Queste le dichiarazioni di Eden Hazard ai microfoni di RMC Sport. Dichiarazioni che, seppur scontate, nel contesto in cui si stanno giocando i Mondiali Qatar 2022 assumono i contorni grotteschi nel sembrare fuori luogo.

Siamo qui per giocare a calcio, e non per lanciare un messaggio politico

Ed Eden ha stramaledettamente ragione: i giocatori pensassero a giocare al pallone, piuttosto che lanciare messaggi politici. Anche perché, detto in tutta franchezza, tali messaggi risultano sempre deboli visto che arrivano da privilegiati la cui vita è talmente tanto slegata dalla realtà quotidiana della stragrande maggioranza della popolazione mondiale, che se quest'ondata di rivolta non li avesse inconsapevolmente travolti nemmeno se ne sarebbero fregati.

L'ipocrisia dei tedeschi

I giocatori della Germania portano la mano alla bocca in segno di protesta.

Il potentissimo gesto della nazionale tedesca sarà certamente ricordato a lungo, ma bisogna avere libertà di pensiero e coraggio - specialmente in questo momento - per descriverlo come un gesto ruffiano e assolutamente ipocrita.

"Negarci" la possibilità di indossare la fascia arcobaleno "è come negarci una voce"

La Federcalcio tedesca (Dfb) in un tweet.

Anziché tapparsi la bocca, in segno di protesta avrebbero potuto non partecipare affatto al mondiale. Questo si che sarebbe stato un messaggio fortissimo. Ma si sa, il portafoglio non viene attaccato per un gesto fugace durante una fotografia.

Il 22 dicembre, a mondiale finito, avremo tutti dimenticato ciò che è successo e il Qatar continuerà a essere intransigente nei confronti della comunità LGBTQ+, come lo è sempre stato. Chissà se Neuer e soci, nel corso della stagione che poi sarà da terminare, ricorderanno in qualche modo che il Qatar continua a esistere e con esso tutti i problemi che poco prima avevano denunciato.

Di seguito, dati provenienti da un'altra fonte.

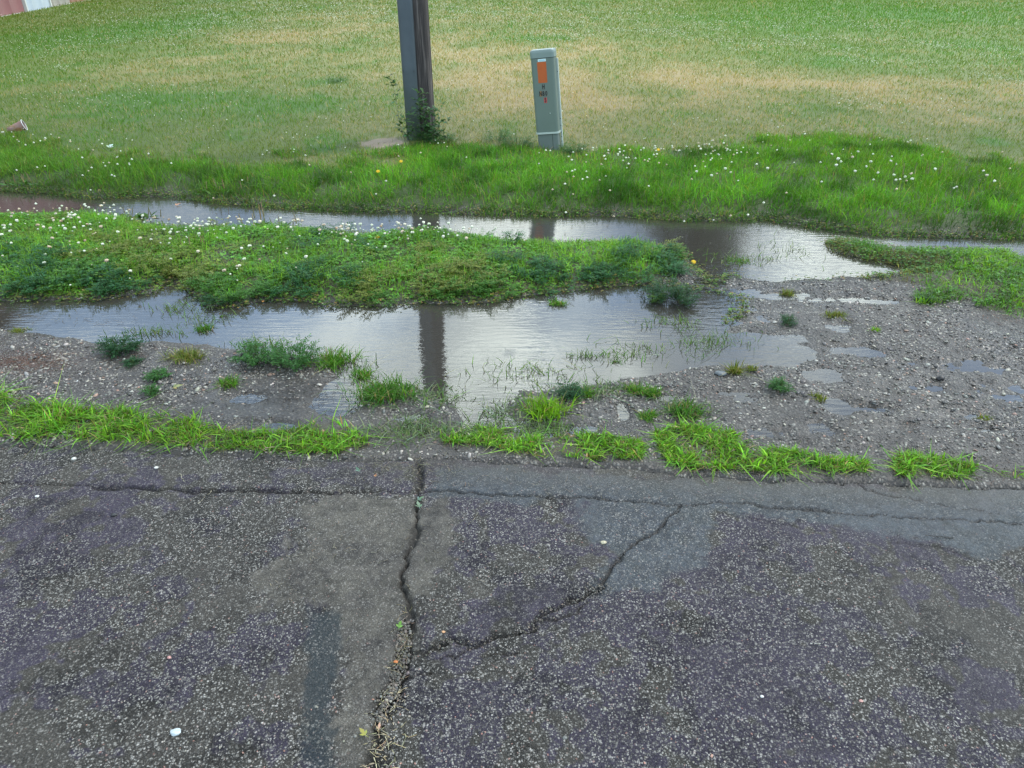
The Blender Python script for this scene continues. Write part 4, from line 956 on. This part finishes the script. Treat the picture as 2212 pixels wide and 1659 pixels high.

L'inutilità di un potentissimo gesto

Il gesto non ha cambiato, né cambierà qualcosa, pur avendo avuto certamente il valore morale di essere stato il primo, enfatizzato ed eretto a simbolo di ribellione da una stampa e da un movimento di parte ipocrita, che sfrutta la popolarità dell'evento sportivo più seguito al mondo per sfogare la propria - legittima, per carità - protesta nei confronti di uno stato a forte impronta religiosa. Come ce ne sono tanti al mondo, per i quali e dei quali, però, i riflettori sono e saranno lontani perché, hey!, dal 22 dicembre potremo ritornare a parlare di campionato, di scudetto, del crollo del Napoli e di Orsato.

Perché tanto va così, in Italia e nel mondo: una giusta lotta per i diritti umani diventa importante solo quando ci si può tirare fuori qualche punto di share, click, visualizzazioni o ascolti, poi tutto torna in soffitta e arrivederci. Quindi ha ragione Eden Hazard: i calciatori pensassero a giocare e non lanciare messaggi politici. Tanto non serve a niente.